また、この「天の声」に対するKDDIの高橋社長の次のような発言と次のような言及がありました。
「『会見も周知もお客様目線であるべきだと、官邸のほうから指示があったと総務大臣もおっしゃっていたが、そのような中で、我々のお客様対応、非常に申し訳ないなと思っています。』『今回、総務省からのご意見もあり、影響範囲も大きいのでいち早く社長の私から伝えた方がいいというお話もありました。』この露骨な『お上にやらされている感』を受けて、一部のメディアは苦言を呈している。
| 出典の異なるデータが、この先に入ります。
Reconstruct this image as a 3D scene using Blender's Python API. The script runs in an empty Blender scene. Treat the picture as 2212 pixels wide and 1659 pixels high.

」
私はこの記事を見てその二つの意見の対立よりも、総務大臣による「天の声」に対して大きな違和感を持ってしまいました。
参議院選挙の直前というこのタイミングで、約4000万回線ですから単純計算で三割もの国民に影響がでるような大きな障害が発生し、少なくない国民が「イライラ」を感じるであろうことが分かっているところで、「政府は早急に指導をしました」というアピールをしたいという政府の意図が見え見えです。
しかも、専門家が言うように「障害対応の指揮を取るべき企業のトップ」に会見を促すことは問題の解決を早めるどころか、逆に遅らせてしまうことになるのは明らかです。
私が総務大臣の会見に感じた違和感の根本には、2011年に起こった福島原発事故の真っ最中に当時の民主党政権がおかした過ちの記憶があったのだと思います。
政府の仕事は、問題が起きたことを責め立てることではなく、二度とこのような問題を起こさないようにすることです。
もちろん、地震が起こることを回避することができないのと同様に、今後KDDIに限らず、いずれの通信キャリアにおいてこのようなトラブルを完全に回避することは不可能です。
だとしたら、そのような障害はいつかどこかで発生することを前提に、業界の交通整理をして競業間でも不公平が生じない形で通信の融通ができるようにすることなど、仮に障害が発生してもここまでの社会問題に発展させないことを担保することこそ政府がやるべきことでしょう。
「お上」にはパフォーマンスではなく本来やるべきことをやってほしいと思います。